Goldman Sachs reiterated its year-end WTI target of $40 per barrel last week, a forecast that seemed aggressive when first published but is beginning to attract more adherents as the supply surplus thesis gains data support. BloombergNEF, on the other end of the spectrum, maintains a $91 target predicated on a demand recovery in the second half, but that forecast requires a resolution to tariff uncertainty and a Chinese economic rebound that has not materialized.
What OPEC+ Is Really Betting On
The cartel's decision to hold output steady is not merely about market balance. It is a calculated bet that economic growth in India, Southeast Asia, and the Middle East will compensate for weakness in China and the industrialized West. Saudi Arabia, which is bearing the largest share of production cuts, needs oil above $80 per barrel to fund its Vision 2030 development program. At $65, the kingdom is running a fiscal deficit.
The politics within OPEC+ are also growing more contentious. Iraq and Kazakhstan have repeatedly exceeded their production quotas, undermining the cartel's credibility with traders who monitor compliance data.
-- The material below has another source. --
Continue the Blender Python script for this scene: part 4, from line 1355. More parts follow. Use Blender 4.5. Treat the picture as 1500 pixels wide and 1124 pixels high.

Russia, which needs revenue to fund its military operations, has incentive to produce as much as possible regardless of price. The unity that has characterized OPEC+ decision-making since 2020 is fraying at the edges.
What This Means for American Consumers and Investors
For American drivers, lower oil prices translate directly into lower gasoline costs. The national average for regular gasoline has already fallen to $2.89 per gallon, its lowest level since early 2024. If WTI slides toward $55 to $60, pump prices could drop below $2.50 by summer, providing meaningful relief for household budgets squeezed by tariff-driven price increases elsewhere.
For investors, the oil market's trajectory has implications across sectors. Energy stocks, which outperformed the S&P 500 in early 2026, face margin compression if prices continue to decline. Pipeline companies and refiners, which are less sensitive to commodity prices, may offer better risk-adjusted returns. And for the broader market, lower oil prices act as a quasi-tax cut for consumers, potentially supporting spending and corporate earnings in non-energy sectors.
The OPEC+ production decision was a non-event in isolation. But viewed alongside the IEA's bearish demand outlook, record non-OPEC supply, and the potential for Iranian barrels to return, it paints a picture of an oil market that is structurally oversupplied and drifting toward a reckoning that even the world's most disciplined cartel may not be able to prevent.